Marina Tsvetaeva

(1892 – 1941)
poet

Marina Tsvetaeva (8 October 1892 – 31 August 1941)  was born in Moscow. Her father was a doctor of Roman literature and an art historian. Her mother was a talented pianist.

In 1910, Tsvetaeva published her first collection of poems The Evening Album, to which Valery Bryusov, Maximilian Voloshin and Nikolai Gumilev responded positively. In Koktebel Marina met Sergei Efron. In January 1912, they married. Their first daughter, Ariadne, was born in 1912, and the second, Irina, in 1917. The family endured the First World War in Moscow. Sergey Efron was conscripted in 1917.

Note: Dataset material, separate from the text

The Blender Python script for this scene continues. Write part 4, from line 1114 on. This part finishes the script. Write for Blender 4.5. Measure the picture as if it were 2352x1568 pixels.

In February 1920, the younger daughter died of starvation in a boarding school. A year later, news of Efron came from abroad and Tsvetaeva decided to follow him. They met in Berlin, in May 1922. When in the Czech Republic, she wrote a number of great poems. While in exile, Tsvetaeva’s had an epistolary affair with Boris Pasternak which lasted almost 14 years.

In 1925, the Tsvetaeva-Efron family moved with their son Georgy to Paris. Tsvetaeva’s poetry evenings were a great success and her poems were published. The disagreements between Tsvetaeva and the “old” Russian intelligentsia in exile had become increasingly apparent. Meanwhile, her daughter and husband dreamed of returning to their homeland.

In 1937, Ariadne Efron and Sergei Efron fled to Moscow. In June 1939, Tsvetaeva returned to the USSR. Two months later, Ariadne was arrested, and six weeks after that, Sergei Efron. A period of poverty and wandering began for Marina and Georgy. Tsvetaeva was unable to publish her work.

On 31 August 1941 Tsvetaeva committed suicide. The first posthumous collection of poems by Marina Tsvetaeva was published in the USSR in 1961, 20 years after her death.